According to M. Moakher's
Means and averaging in the group of rotations
and I. Sharf's
Arithmetic and geometric solutions for average rigid-body rotation
the distance between two rotation matrices is $$\| R_1 - R_2 \|_{\text{F}}$$ where $\| \cdot \|_{\text{F}}$ denotes the Frobenious norm. Does it mean $\left\| R_1 - R_2 \right\|_{\text{F}}$ or $\left\| R_1^T R_2 \right\|_{\text{F}}$?
$\left\| R_1 - R_2 \right\|_{\text{F}}$ does not make sense as $(R_1-R_2) \notin$ SO(3).
$\left\| R_1^T R_2 \right\|_{\text{F}}$ is also strange: suppose $R_1=R_2$, the distance is $3$. I find out that the distance between two rotation matrices is less than $3$. Such metric is against my intuition (the distance between two identical elements is largest!).

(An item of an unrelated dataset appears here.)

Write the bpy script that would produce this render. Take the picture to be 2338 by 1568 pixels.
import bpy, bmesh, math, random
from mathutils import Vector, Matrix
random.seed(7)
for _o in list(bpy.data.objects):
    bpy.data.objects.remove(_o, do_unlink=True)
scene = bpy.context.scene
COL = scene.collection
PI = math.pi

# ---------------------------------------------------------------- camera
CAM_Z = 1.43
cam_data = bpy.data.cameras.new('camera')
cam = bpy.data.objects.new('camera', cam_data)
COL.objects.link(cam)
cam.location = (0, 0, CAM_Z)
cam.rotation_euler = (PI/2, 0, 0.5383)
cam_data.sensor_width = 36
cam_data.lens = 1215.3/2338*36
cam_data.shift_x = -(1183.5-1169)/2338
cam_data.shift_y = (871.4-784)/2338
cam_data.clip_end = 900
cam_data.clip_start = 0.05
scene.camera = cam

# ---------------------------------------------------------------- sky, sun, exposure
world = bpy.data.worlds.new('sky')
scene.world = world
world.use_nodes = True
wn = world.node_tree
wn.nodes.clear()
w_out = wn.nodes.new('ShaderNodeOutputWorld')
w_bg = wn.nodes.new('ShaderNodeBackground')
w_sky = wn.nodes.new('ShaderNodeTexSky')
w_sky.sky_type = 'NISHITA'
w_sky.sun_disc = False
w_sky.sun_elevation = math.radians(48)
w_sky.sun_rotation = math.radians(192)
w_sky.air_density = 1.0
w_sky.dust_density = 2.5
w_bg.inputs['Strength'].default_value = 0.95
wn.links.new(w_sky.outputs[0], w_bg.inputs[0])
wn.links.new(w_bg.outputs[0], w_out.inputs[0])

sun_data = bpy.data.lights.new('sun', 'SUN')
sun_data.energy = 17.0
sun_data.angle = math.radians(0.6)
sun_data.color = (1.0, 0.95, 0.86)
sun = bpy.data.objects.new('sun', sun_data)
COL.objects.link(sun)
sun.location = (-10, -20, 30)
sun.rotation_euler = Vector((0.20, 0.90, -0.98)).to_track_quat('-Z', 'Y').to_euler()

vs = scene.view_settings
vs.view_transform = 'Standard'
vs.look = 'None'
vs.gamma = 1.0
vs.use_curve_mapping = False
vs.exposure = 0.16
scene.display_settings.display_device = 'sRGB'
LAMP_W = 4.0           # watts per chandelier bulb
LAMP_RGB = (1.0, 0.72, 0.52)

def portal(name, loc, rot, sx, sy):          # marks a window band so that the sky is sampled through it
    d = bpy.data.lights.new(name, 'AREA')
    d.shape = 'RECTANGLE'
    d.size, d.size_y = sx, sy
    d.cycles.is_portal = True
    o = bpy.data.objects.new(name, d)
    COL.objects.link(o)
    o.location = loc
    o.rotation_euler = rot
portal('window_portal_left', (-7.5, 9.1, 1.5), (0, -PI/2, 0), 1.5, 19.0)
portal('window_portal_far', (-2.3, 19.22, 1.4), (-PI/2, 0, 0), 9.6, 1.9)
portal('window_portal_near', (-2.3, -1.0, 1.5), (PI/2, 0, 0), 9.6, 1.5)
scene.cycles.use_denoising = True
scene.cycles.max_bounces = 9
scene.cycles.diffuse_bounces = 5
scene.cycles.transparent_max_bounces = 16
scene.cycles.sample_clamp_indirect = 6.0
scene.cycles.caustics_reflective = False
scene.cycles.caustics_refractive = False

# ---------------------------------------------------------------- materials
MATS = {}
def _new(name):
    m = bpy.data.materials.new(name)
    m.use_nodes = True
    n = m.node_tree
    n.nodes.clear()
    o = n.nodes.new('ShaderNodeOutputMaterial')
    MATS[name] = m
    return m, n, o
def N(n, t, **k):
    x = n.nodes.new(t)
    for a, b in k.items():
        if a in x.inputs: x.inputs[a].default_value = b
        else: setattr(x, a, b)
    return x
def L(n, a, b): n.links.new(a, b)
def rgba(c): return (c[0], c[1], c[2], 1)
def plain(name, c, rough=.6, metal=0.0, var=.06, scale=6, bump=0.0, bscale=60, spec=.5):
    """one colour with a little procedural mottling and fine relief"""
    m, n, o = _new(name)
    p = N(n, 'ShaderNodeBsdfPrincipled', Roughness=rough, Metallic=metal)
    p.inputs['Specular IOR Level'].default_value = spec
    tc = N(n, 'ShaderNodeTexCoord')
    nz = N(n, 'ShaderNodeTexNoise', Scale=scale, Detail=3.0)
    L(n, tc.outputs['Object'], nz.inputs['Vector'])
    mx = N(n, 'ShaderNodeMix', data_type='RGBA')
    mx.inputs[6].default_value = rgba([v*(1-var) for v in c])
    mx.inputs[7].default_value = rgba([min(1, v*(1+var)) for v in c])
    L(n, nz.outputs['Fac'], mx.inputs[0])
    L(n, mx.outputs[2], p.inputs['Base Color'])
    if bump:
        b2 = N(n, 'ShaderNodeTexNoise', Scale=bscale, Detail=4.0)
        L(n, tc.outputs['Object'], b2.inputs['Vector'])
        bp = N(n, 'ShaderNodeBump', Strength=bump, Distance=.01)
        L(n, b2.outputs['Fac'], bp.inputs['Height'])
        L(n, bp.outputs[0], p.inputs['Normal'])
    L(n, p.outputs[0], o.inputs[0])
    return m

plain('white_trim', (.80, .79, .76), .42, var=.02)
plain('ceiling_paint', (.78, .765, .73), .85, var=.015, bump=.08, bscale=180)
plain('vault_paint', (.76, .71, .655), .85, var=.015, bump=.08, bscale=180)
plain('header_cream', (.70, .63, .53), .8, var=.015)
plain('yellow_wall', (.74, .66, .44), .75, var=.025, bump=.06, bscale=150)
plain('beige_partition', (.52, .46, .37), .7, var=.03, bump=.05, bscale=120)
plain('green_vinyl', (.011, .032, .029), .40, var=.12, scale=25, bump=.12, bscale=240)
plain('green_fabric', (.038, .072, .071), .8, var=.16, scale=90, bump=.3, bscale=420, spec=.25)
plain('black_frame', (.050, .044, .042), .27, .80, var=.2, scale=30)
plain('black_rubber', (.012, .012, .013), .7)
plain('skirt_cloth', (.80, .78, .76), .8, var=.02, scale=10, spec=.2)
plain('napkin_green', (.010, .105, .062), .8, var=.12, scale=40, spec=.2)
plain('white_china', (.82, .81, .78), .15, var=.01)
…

It means $\|(R_1-R_2)\|_F.$
It does not matter that $R_1-R_2$ is not special-orthogonal as we can still take the norm. Consider that the distance between two points on a circle is related to the length of the vector between them, even though that vector is not itself on the circle. This is much like the $SO(2)$ version of your question.